A Small White Cloud Drifts Over Ireland - Seoirse Bodley
Embers - Raymond Deane
Cello Concerto No 2 - Herbert
Irish Symphony - Stanford
If concert programming were merely a matter of finding and sequencing individually interesting works, then Friday's pre-St Patrick's Day concert from the NSO would have been a first-rate attraction. But there needs to be a special something in one of the pieces or in their combination which Friday's offerings lacked. The concert, as in so many all-Irish programmes in the past, seemed to attract only listeners already seriously committed.
This was a pity, because the three little-known works of the first-half found conductor Colman Pearce in the best form I've heard him in for years. Seoirse Bodley's A Small White Cloud Drifts over Ireland, first heard in 1976, is a meeting place of past, present and future in the composer's style. Gestures of the avant-garde, traditional Irish music (not actually traditional at all, but newly composed), and plainer tonal chords circulate and cohabit uneasily, as if in an unstable solution. The unusual mixture has about it an uncomfortable bad-dream bluntness from which, in Bodley's later output, it has been the tonal material which has come to dominate.
Raymond Deane's Embers, a 1981 orchestration of a 1973 string quartet, is also unstable. It moves as if with a lagging limb, the trailing line of the double basses adding to the music's haunting, pseudominimalist recursiveness, before an end that sidesteps into inconclusiveness. There has been speculation that Dublin-born Victor Herbert's Second Cello Concerto helped Dvorak decide to write a cello concerto of his own. It's interesting, even now, to hear what may have been the seeds of some of Dvorak's ideas, but there's no doubting which is the superior work. The more symphonic Herbert's writing becomes, the more difficulty he has knitting his material together in a consequential way. When he lets the melody flow, as in the slow movement, he's far more successful.

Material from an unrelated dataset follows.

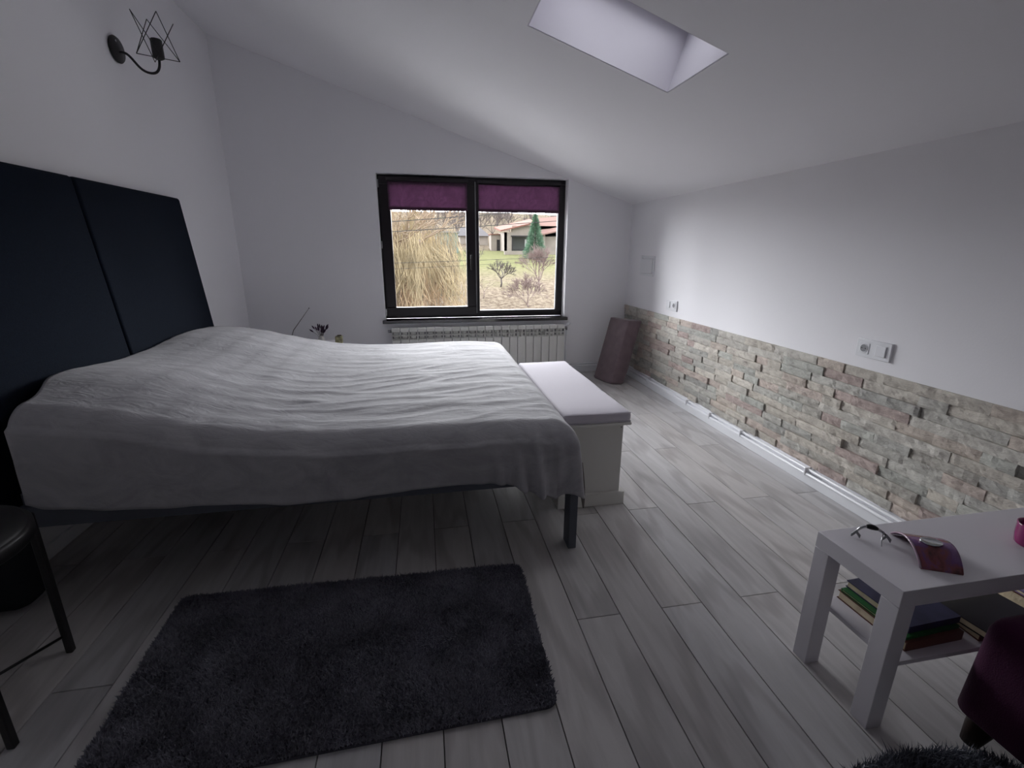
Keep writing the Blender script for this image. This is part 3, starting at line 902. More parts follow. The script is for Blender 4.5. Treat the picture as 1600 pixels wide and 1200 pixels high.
book(1.345, .925, SH, .20, .215, .028, .03, RUST, 'thick cream paged book with rust cover at the bottom of the left shelf stack', 'books stacked on the table shelf')
book(1.345, .928, SH+.0285, .192, .20, .009, .05, GREEN, 'thin green covered book between the rust book and the navy book', 'books stacked on the table shelf')
book(1.360, .935, SH+.038, .182, .195, .022, .04, NAVB, 'small navy covered book on top of the left shelf stack', 'books stacked on the table shelf')
book(1.60, .915, SH, .21, .23, .020, -.06, REDM, 'dark red covered magazine under the black folder', 'magazines on the table shelf', name='magazine')
book(1.585, .915, SH+.020, .22, .235, .022, .10, BLK, 'glossy black folder in the middle of the table shelf', 'magazines on the table shelf', name='magazine')
book(1.85, .915, SH, .20, .23, .045, .03, REDM, 'stack of brown red magazines at the right of the shelf', 'magazines on the table shelf', name='magazine')
book(1.855, .910, SH+.045, .20, .225, .012, -.04, WPUR, 'white and purple magazine on top of the right stack', 'magazines on the table shelf', name='magazine')

# ---- things on the table
def arch():
    ux = Vector((.084, -.042, 0)).normalized(); uy = Vector((-ux.y, ux.x, 0))
    o = Vector((1.267, .845, .4502))
    t = thing('glass_ornament', 'arched purple glass plate ornament with a silver oval disc', 'ornament', tuple(o))
    bm = bmesh.new(); n, m = 24, 14; wd, ln, h = .094, .165, .036
    rows = []
    for layer in (0, 1):
        rw = []
        for j in range(n+1):
            q = j/n; z = h*math.sin(PI*q)**.8 if 0 < q < 1 else 0
            zl = z + (.004 if layer else 0)
            wv = wd*(1+.10*math.sin(PI*q))
            rw.append([bm.verts.new(ux*(wv*(i/m)) + uy*(ln*q) + Vector((0, 0, zl))) for i in range(m+1)])
        rows.append(rw)
    for layer in (0, 1):
        for j in range(n):
            for i in range(m):
                f = (rows[layer][j][i], rows[layer][j][i+1], rows[layer][j+1][i+1], rows[layer][j+1][i])
                fc = bm.faces.new(f if layer else f[::-1]); fc.smooth = True
    for j in range(n):
        bm.faces.new((rows[0][j][0], rows[1][j][0], rows[1][j+1][0], rows[0][j+1][0]))
        bm.faces.new((rows[0][j+1][m], rows[1][j+1][m], rows[1][j][m], rows[0][j][m]))
    for i in range(m):
        bm.faces.new((rows[0][0][i], rows[0][0][i+1], rows[1][0][i+1], rows[1][0][i]))
        bm.faces.new((rows[0][n][i+1], rows[0][n][i], rows[1][n][i], rows[1][n][i+1]))
    obj('curved_glass', bm, ARCHG, t)
    bm = bmesh.new()
    tube(bm, [tuple(ux*(-.0005) + uy*(ln*q) + Vector((0, 0, (h*math.sin(PI*q)**.8 if 0 < q < 1 else 0)+.003))) for q in [i/20 for i in range(21)]], .0028, 8)
    obj('polished_edge', bm, mat('pale pink glass edge', (.42, .30, .38), .15), t)
    c = ux*.050 + uy*(ln*.46) + Vector((0, 0, h+.0045))
    bm = bmesh.new(); lathe(bm, [(.026, -.002), (.0265, .003), (.0245, .0045), (.023, .003), (.002, .0032)], 36,
                            Matrix.Translation(c) @ Matrix.Rotation(math.atan2(ux.y, ux.x), 4, 'Z') @ Matrix.Rotation(.02, 4, 'X') @ Matrix.Diagonal((1.0, .72, 1, 1)))
    obj('silver_disc', bm, SILVER, t)
arch()
def gadget():
    t = thing('corkscrew_tool', 'small arched dark metal gadget with forked ends standing on the white table', 'gadget', (1.25, .975, .4502))
    o = Vector((1.25, .975, .4502))
    def P(x, y, z): return Vector((x, y, z+.4502))-o
    A, B = (1.222, 1.000), (1.290, .965)
    bm = bmesh.new()
    arc = bez(P(*A, .018), P(1.232, .996, .046), P(1.262, .982, .046), P(1.288, .968, .020), 14)
    tube(bm, arc, [.0032+.0016*math.sin(PI*i/14) for i in range(15)], 8); obj('arch', bm, STEEL, t)
    bm = bmesh.new(); tube(bm, arc[5:12], [.003, .006, .0075, .008, .0075, .006, .003], 12); obj('grip', bm, BLACKM, t)
    for c in (A, B):
        bm = bmesh.new()
        tube(bm, [P(c[0]-.009, c[1]+.005, .0012), P(c[0]-.007, c[1]+.004, .008), P(c[0], c[1], .018), P(c[0]+.006, c[1]-.006, .008), P(c[0]+.006, c[1]-.008, .0012)],
             [.0016, .0042, .0052, .0042, .0016], 10)
        obj('fork', bm, GREYPL, t)
    bm = bmesh.new(); tube(bm, [P(1.281, .970, .030), P(1.262, .955, .012), P(1.254, .945, .0012)], [.0022, .0014, .0012], 8); obj('thin_leg', bm, STEEL, t)
gadget()
t = thing('glass_cup', 'small magenta glass cup near the right end of the white table', 'cup', (1.688, .872, .4502))
bm = bmesh.new(); lathe(bm, [(.002, 0), (.034, 0), (.040, .006), (.043, .03), (.044, .062), (.0445, .066), (.041, .066), (.040, .03), (.034, .010), (.002, .009)], 32)
obj('bowl', bm, MAGENTA, t)
bm = bmesh.new(); lathe(bm, [(.002, .0095), (.033, .0095), (.036, .030), (.002, .031)], 24); obj('wax', bm, mat('purple wax', (.12, .01, .07), .5), t)

# ---- purple armchair (front left corner in view)
def armchair():
    o = (1.66, .34, 0)
    t = thing('armchair', 'purple velvet armchair with dark tapered legs in front of the white table', 'armchair', o)
    def sh(bm): bmesh.ops.translate(bm, verts=bm.verts, vec=(-o[0], -o[1], 0)); return bm
    def soft(x0, x1, y0, y1, z0, z1, r, taper=0.):
        bm = bmesh.new(); box(bm, x0, x1, y0, y1, z0, z1)
        low = [e for e in bm.edges if all(abs(v.co.z-z0) < 1e-6 for v in e.verts)]
        bmesh.ops.bevel(bm, geom=[e for e in bm.edges if e not in low], offset=r, segments=6, profile=.5, affect='EDGES')
        bmesh.ops.bevel(bm, geom=[e for e in bm.edges if all(abs(v.co.z-z0) < 1e-6 for v in e.verts)], offset=.007, segments=2, profile=.5, affect='EDGES')
        for v in bm.verts:
            q = (v.co.z-z0)/(z1-z0)
            if taper:
                v.co.x += taper*q if v.co.x < (x0+x1)/2 else -taper*q*.3
                v.co.y -= taper*.5*q if v.co.y > (y0+y1)/2 else 0
            v.co += Vector((noise.noise(v.co*6), noise.noise(v.co*6+Vector((5, 0, 0))), 0))*.003
        return sh(bm)
    obj('seat_base', soft(1.330, 1.96, .02, .742, .106, .398, .045, .012), PURPLE, t, True)
    obj('backrest', soft(1.88, 2.04, .0, .72, .16, .78, .06), PURPLE, t, True)
    for x, y, sx, sy in ((1.392, .685, -1, 1), (1.392, .075, -1, -1), (1.93, .675, 1, 1), (1.93, .075, 1, -1)):
        bm = bmesh.new()
        tube(bm, [(x, y, .125), (x+sx*.012, y+sy*.006, .06), (x+sx*.022, y+sy*.010, .012)], [.036, .029, .020], 16)
        obj('leg', sh(bm), DARKWOOD, t)
armchair()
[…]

Emma-Jane Murphy, currently principal cellist of the Australian Chamber Orchestra, performed with effortless musical poise, and the NSO's accompaniment under Colman Pearce, was beautifully balanced to match.
Sadly, the playing standard dropped after the interval, and the Hiberno-Brahmsian expanses of Charles Villiers Stanford's best-known symphony, No. 3 (the Irish, of 1887), turned out to be the least successful item in this unusual programme.